Poi è stata la volta dell’articolo 3-ter del decreto legge 22 dicembre 2011, n. 211, convertito, con modificazioni, in legge 17 febbraio 2012, n. 9, recante disposizioni per il definitivo superamento degli ospedali psichiatrici giudiziari, il quale aveva previsto la chiusura degli ospedali psichiatrici giudiziari entro il 31 marzo 2013. Ma ritardi sia nell’attuazione dei programmi regionali di accoglienza degli internati che della disciplina attuativa da parte dello Stato hanno portato il Governo, con la legge 57 del 2013, a differire della chiusura degli OPG al 1° aprile 2014, con la L. 57/2013. E al 1°aprile 2014 ci siamo oramai arrivati e ancora una volta, immancabilmente, prevale lo stallo!

 E’del 27 marzo 2014, ovvero di appena ieri, il convegno tenutosi a Roma presso il Palazzo Giustiniani, sede del Senato, sugli ‘Impegni per il superamento degli Ospedali Psichiatrici Giudiziari’. Le Regioni, responsabili dell’assistenza sanitaria all’interno delle strutture, non sono ancora pronte nonostante le proroghe già concesse e gli impegni assunti. Così è stato necessario negoziare l’ennesimo un nuovo rinvio.

E’ una situazione paradossale che provoca una grande sofferenza ai mille internati delle sei strutture presenti sul territorio nazionale, definite dallo stesso Presidente della Repubblica Napolitano indegne per un paese civile” ha dichiarato Stefano Cecconi, responsabile delle politiche della salute della Cgil nazionale, tra i promotori con la Fp Cgil del comitato stopopg.

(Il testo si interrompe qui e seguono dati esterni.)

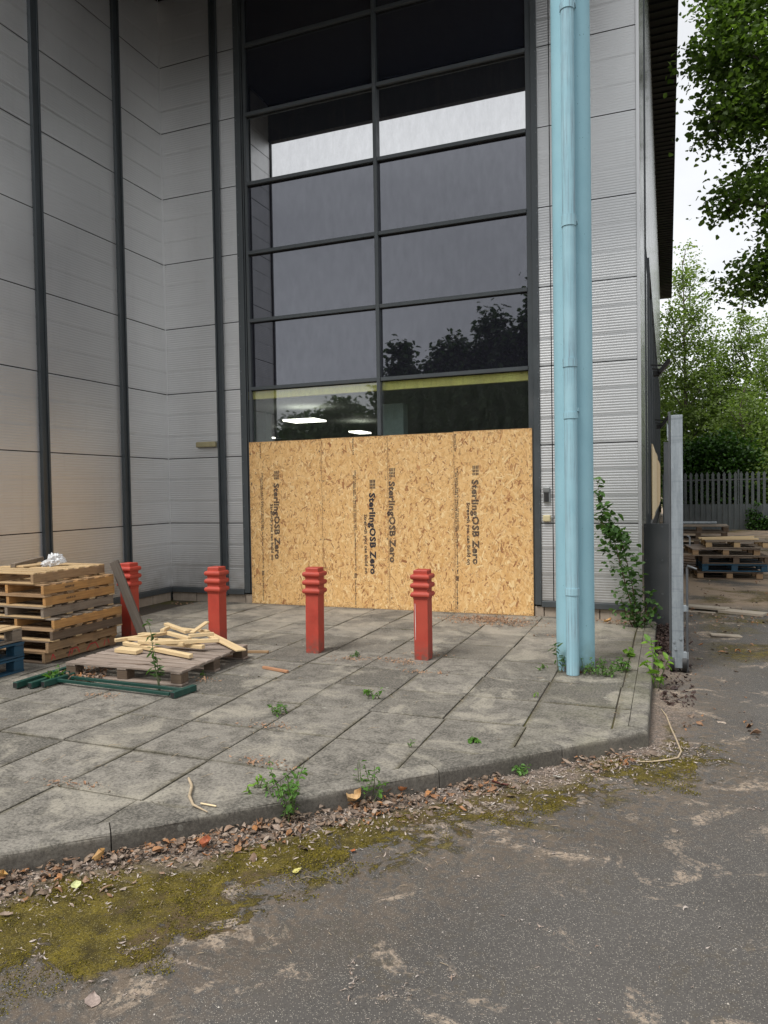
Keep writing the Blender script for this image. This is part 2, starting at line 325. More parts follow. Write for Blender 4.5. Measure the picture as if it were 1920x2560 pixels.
def mk_slab(name, kerb=False):
    n = NB(name); p = n.pos(); isl = n.island(); x, y, z = n.xyz(p)
    a = n.noise(p, 1.1, 5); b = n.noise(p, 6, 8, .74, .4); f_ = n.noise(p, 60, 5, .75)
    c = n.mix(n.mapr(isl, 0, 1), (.105, .097, .083), (.235, .216, .185))
    c = n.mix(n.mapr(b, .40, .56, .8, 0), c, (.065, .06, .052))
    c = n.mix(n.math('MULTIPLY', n.mapr(n.noise(p, 1.9, 7, .7, .6), .52, .62), .75), c, (.34, .31, .25))
    c = n.mix(n.mapr(f_, .45, .66, 0, .5), c, (.34, .31, .26)); c = n.mix(n.mapr(f_, .5, .33, 0, .65), c, (.06, .055, .045))
    v = n.n('ShaderNodeTexVoronoi'); v.inputs['Scale'].default_value = 7.5; n.l(n.mapping(p, (1, 1, 1)), v.inputs['Vector'])
    rr = n.xyz(v.outputs['Color']); li = n.math('MULTIPLY', n.math('LESS_THAN', n.math('ADD', v.outputs['Distance'], n.math('MULTIPLY', n.noise(p, 40, 3), .12)), n.mapr(rr[0], 0, 1, .1, .2)), n.math('GREATER_THAN', rr[1], .72))
    c = n.mix(n.math('MULTIPLY', li, n.mapr(f_, .3, .6, .2, .6)), c, (.43, .42, .36))
    # dust near the facade
    du = n.math('MULTIPLY', n.mapr(y, -3.2, -1.2), n.mapr(n.noise(p, 2.0, 4, .6), .4, .6)); c = n.mix(n.math('MULTIPLY', du, .5), c, (.36, .32, .26))
    # algae green tint near the corner
    al = n.math('MULTIPLY', n.mapr(x, 6.3, 7.1), n.mapr(n.noise(p, 3, 5), .4, .65)); c = n.mix(n.math('MULTIPLY', al, .35), c, (.13, .13, .06))
    if not kerb:
        ex = n.math('ABSOLUTE', n.math('SUBTRACT', n.math('FRACT', n.math('MULTIPLY', n.math('SUBTRACT', x, 2.92), 1/.588)), .5)); ey = n.math('ABSOLUTE', n.math('SUBTRACT', n.math('FRACT', n.math('MULTIPLY', n.math('ADD', y, 5.8), 1/.634)), .5))
        ed = n.math('MAXIMUM', ex, ey); em_ = n.math('MULTIPLY', n.mapr(n.math('ADD', ed, n.math('MULTIPLY', n.noise(p, 18, 5, .7), .10)), .50, .56), n.mapr(n.noise(p, 2.1, 4), .38, .6))
        c = n.mix(n.math('MULTIPLY', em_, .6), c, n.mix(n.noise(p, 3, 3), (.035, .028, .018), (.1, .085, .02)))
        wv = n.noise(n.mapping(p, (1, 1, 1), (0, 0, .6)), 150, 3, .8); c = n.mix(n.mapr(wv, .6, .72, 0, .55), c, (.42, .39, .33))
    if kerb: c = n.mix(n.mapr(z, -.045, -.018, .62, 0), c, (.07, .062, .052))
    n.set(col=c, rough=.88, spec=.3)
    n.bump(n.math('ADD', f_, n.math('MULTIPLY', b, .8)), .55, .004); return n.m
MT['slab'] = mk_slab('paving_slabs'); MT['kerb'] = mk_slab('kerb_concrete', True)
def mk_joint():
    n = NB('mossy_joint_soil'); p = n.pos(); m = n.mapr(n.noise(p, 1.7, 5, .6), .5, .6)
    c = n.mix(n.mapr(n.noise(p, 60, 3), .3, .7), (.03, .024, .018), (.11, .085, .06)); c = n.mix(m, c, (.08, .07, .012))
    n.set(col=c, rough=.95); n.bump(n.noise(p, 120, 3), .8, .005); return n.m
MT['joint'] = mk_joint()
def mk_osb():
    n = NB('osb_flakes'); isl = n.island(); g = n.attr('gv')
    c = n.ramp(isl, [(0, (.30, .13, .05)), (.05, (.50, .26, .10)), (.12, (.68, .39, .14)), (.45, (.80, .50, .205)), (.78, (.84, .555, .25)), (.9, (.92, .69, .36)), (.96, (.56, .28, .11)), (1, (.28, .11, .04))])
    gr = n.noise(n.mapping(g, (8, 160, 160)), 1, 4, .6); c = n.mix(n.mapr(gr, .4, .7, 0, .3), c, (.42, .22, .08))
    n.set(col=c, rough=.62); return n.m
MT['osb'] = mk_osb()
n = NB('osb_base'); p = n.pos(); n.set(col=n.mix(n.mapr(n.noise(p, 60, 4), .4, .65), (.34, .18, .07), (.66, .42, .19)), rough=.7); MT['osbbase'] = n.m
n = NB('plastic_bag'); n.set(col=(.75, .76, .77), rough=.25); n.b.inputs['Transmission Weight'].default_value = .0; n.b.inputs['Alpha'].default_value = .62; MT['bag'] = n.m

# ------------------------------------------------------------------ mesh helpers
class MB:
    def __init__(s): s.v = []; s.f = []; s.g = []; s.sm = []
    def add(s, vs, fs, gs=None, smooth=False):
        o = len(s.v); s.v += [tuple(q) for q in vs]; s.f += [tuple(i+o for i in q) for q in fs]
        s.g += [tuple(q) for q in (gs if gs is not None else vs)]; s.sm += [smooth]*len(fs); return s
    def box(s, c, d, rot=None, M=None, grain=True):
        hx, hy, hz = d[0]/2, d[1]/2, d[2]/2
        loc = [Vector((sx*hx, sy*hy, sz*hz)) for sx in (-1, 1) for sy in (-1, 1) for sz in (-1, 1)]
        R = (Euler(rot).to_matrix() if rot is not None else Matrix.Identity(3)) if M is None else M
        vs = [R @ q+Vector(c) for q in loc]
        ax = max(range(3), key=lambda i: d[i]); off = Vector((random.uniform(0, 50), random.uniform(0, 50), random.uniform(0, 50)))
        gs = []
        for q in loc:
            w = [q[ax]]+[q[i] for i in range(3) if i != ax]; gs.append(Vector(w)+off)
        return s.add(vs, [(0, 1, 3, 2), (4, 6, 7, 5), (0, 4, 5, 1), (2, 3, 7, 6), (0, 2, 6, 4), (1, 5, 7, 3)], gs)
    def beam(s, a, b, w, h, roll=0):
        a, b = Vector(a), Vector(b); d = b-a; ln = d.length; x = d.normalized()
        up = Vector((0, 0, 1)) if abs(x.z) < .95 else Vector((0, 1, 0))
        y = up.cross(x).normalized(); z = x.cross(y)
        if roll: y, z = y*math.cos(roll)+z*math.sin(roll), z*math.cos(roll)-y*math.sin(roll)
        R = Matrix((x, y, z)).transposed(); return s.box((a+b)/2, (ln, w, h), M=R)
    def tube(s, pts, rads, n=8, cap=True, smooth=True):
        pts = [Vector(q) for q in pts]; vs = []; fs = []
        if not hasattr(rads, '__len__'): rads = [rads]*len(pts)
        pr = None
        for i, q in enumerate(pts):
            d = (pts[min(i+1, len(pts)-1)]-pts[max(i-1, 0)]).normalized()
            if pr is None: a = d.orthogonal().normalized()
            else: a = (pr-d*pr.dot(d)).normalized()
            pr = a; b = d.cross(a)
            for k in range(n):
                t = 2*math.pi*k/n; vs.append(q+(a*math.cos(t)+b*math.sin(t))*rads[i])
        for i in range(len(pts)-1):
            for k in range(n): fs.append((i*n+k, i*n+(k+1) % n, (i+1)*n+(k+1) % n, (i+1)*n+k))
        s.add(vs, fs, smooth=smooth)
        if cap:
            s.add(vs[:n], [tuple(range(n))[::-1]]); s.add(vs[-n:], [tuple(range(n))])
        return s
    def sqlathe(s, c, prof):     # square section lathe: prof = (half width, z)
        vs = []; fs = []
        for w, z in prof:
            for sx, sy in ((-1, -1), (1, -1), (1, 1), (-1, 1)): vs.append((c[0]+sx*w, c[1]+sy*w, c[2]+z))
        m = len(prof)
        for i in range(m-1):
            for k in range(4): fs.append((i*4+k, i*4+(k+1) % 4, (i+1)*4+(k+1) % 4, (i+1)*4+k))
        fs += [(3, 2, 1, 0), tuple((m-1)*4+k for k in range(4))]
        return s.add(vs, fs)
    def extr(s, prof, a, b, n):   # open profile [(z, out)], swept horizontally from a to b, outward normal n
        a, b, n = Vector(a), Vector(b), Vector(n); vs = []; fs = []
        for z, o in prof:
            for q in (a, b): vs.append(Vector((q.x, q.y, 0))+n*o+Vector((0, 0, z)))
        for i in range(len(prof)-1): fs.append((2*i, 2*i+1, 2*i+3, 2*i+2))
        return s.add(vs, fs)
    def build(s, name, mat, parent=None, bevel=0, origin=None, seg=1):
        me = bpy.data.meshes.new(name)
        o3 = Vector(origin) if origin is not None else Vector((0, 0, 0))
        me.from_pydata([(q[0]-o3.x, q[1]-o3.y, q[2]-o3.z) for q in s.v], [], s.f); me.update()
        at = me.attributes.new('gv', 'FLOAT_VECTOR', 'POINT'); at.data.foreach_set('vector', np.array(s.g, dtype=np.float32).ravel())
        me.polygons.foreach_set('use_smooth', s.sm)
        me.materials.append(mat)
        o = bpy.data.objects.new(name, me); C.objects.link(o)
        if parent is not None:
            o.parent = parent
            if origin is not None: o.location = o3
        elif origin is not None: o.location = o3
        if bevel:
            m = o.modifiers.new('bevel', 'BEVEL'); m.width = bevel; m.segments = seg; m.limit_method = 'ANGLE'; m.angle_limit = math.radians(40)
        return o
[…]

Per questo abbiamo rilanciato il nostro impegno e ottenuto un’interlocuzione con il parlamento. Non è accettabile una proroga senza precisi vincoli: Per prima cosa occorre creare una cabina di regia con le istituzioni, un’autorità in grado di seguire il percorso di superamento degli Opg impedendo nuove proroghe. E’ necessario, come previsto dalle norme e dalle sentenze della Corte Costituzionale, organizzare misure alternative all’internamento e destinare, da subito, almeno metà degli internati a comunità, residenze, strutture protette che garantiscano loro le cure necessarie e che permettano il recupero. Per questo la legge deve “imporre” a tutte le regioni (Asl e Dipartimenti di Salute Mentale) di presentare i progetti terapeutico riabilitativi individuali, per organizzare le dimissioni degli attuali internati e prevenire futuri internamenti. Progetti che permettano alla magistratura di optare per misure alternative. Ci sono le risorse per questa operazione e portarla a termine vuol dire potenziare i servizi di salute mentale nel territorio per tutti i cittadini, non solo per gli internati”.

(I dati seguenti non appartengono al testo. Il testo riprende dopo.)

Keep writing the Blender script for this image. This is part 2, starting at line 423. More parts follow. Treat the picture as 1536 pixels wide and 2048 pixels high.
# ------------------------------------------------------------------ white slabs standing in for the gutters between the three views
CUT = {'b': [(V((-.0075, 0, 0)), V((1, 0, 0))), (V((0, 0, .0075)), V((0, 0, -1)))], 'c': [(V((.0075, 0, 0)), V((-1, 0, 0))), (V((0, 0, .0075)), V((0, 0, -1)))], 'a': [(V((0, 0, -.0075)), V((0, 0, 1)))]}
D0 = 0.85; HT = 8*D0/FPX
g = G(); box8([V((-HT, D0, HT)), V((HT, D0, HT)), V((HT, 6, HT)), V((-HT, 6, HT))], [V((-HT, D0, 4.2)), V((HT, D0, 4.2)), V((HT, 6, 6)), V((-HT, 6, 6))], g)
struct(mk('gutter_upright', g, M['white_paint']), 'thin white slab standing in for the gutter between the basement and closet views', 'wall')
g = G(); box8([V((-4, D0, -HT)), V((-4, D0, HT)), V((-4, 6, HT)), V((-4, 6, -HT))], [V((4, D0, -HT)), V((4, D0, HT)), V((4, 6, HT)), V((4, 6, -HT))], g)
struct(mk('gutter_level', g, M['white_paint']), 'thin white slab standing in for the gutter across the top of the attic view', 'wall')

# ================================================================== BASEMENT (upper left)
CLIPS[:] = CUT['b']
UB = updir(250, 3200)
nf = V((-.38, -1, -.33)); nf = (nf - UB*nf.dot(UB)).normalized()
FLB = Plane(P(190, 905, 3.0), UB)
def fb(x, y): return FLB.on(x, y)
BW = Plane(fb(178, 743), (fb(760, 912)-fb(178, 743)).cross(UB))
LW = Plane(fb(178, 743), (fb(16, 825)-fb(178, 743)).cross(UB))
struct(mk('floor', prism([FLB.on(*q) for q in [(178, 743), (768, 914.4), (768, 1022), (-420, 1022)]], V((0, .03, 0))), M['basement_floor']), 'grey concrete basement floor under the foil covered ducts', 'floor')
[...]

Si tenga infatti presente che con la legge 9/2012 fu autorizzata la spesa di 38 milioni di euro nel 2012 e 55 milioni di euro a decorrere dall’anno 2013 per applicare la legge, in particolare per poter “assumere personale qualificato da dedicare anche ai Percorsi Terapeutico Riabilitativi (PTRI) finalizzati al recupero e reinserimento sociale dei pazienti internati…”. Non solo: il co. 6 dell’art. 3-ter ha previsto lo stanziamento anche di 180 milioni in conto capitale “per la riconversione e la realizzazione delle strutture” (120 milioni di euro nel 2012 e 60 milioni nel 2013). Dunque finanziamenti abbondanti ci sono stati… Portare a compimento una soluzione come quella auspicata significherebbe soprattutto restituire al personale sanitario funzioni di cura e non di custodia, che si avrebbero qualora le Regioni insistessero nel costruire al posto degli Opg le REMS(Residenze per l’esecuzione delle misure di sicurezza), i cosiddetti “mini Opg” regionali. Le Rems, invece, devono diventare residuali e comunque la misura di sicurezza deve avere un termine certo, oggi non è così e lo provano “gli ergastoli bianchi”. Tuttavia, così come ricorda lo stesso Cecconi, per chiudere definitivamente la stagione dei manicomi è indispensabile una modifica della legge penale in tema di misure di sicurezza. “Senza un intervento sostanziale sul Codice Rocco, che ha dato vita ai manicomi giudiziari, resta aperto il rubinetto che li alimenta. Chi commette un reato deve essere giudicato, scontare una pena se colpevole, e se ha bisogno di cure essere assegnato ad un “luogo” adatto, sapendo bene che né carcere né manicomio sono luoghi di cura”.
Ma nel momento in cui scrivo potrebbe essere già in fase di elaborazione un decreto legge che dovrebbe addirittura rinviare fino al 2017 la chiusura di questi luoghi definiti dal Presidente della Repubblica un orrore per un paese appena civile, allungando indefinitamente un’agonia che dura oramai da tempi immemorabili.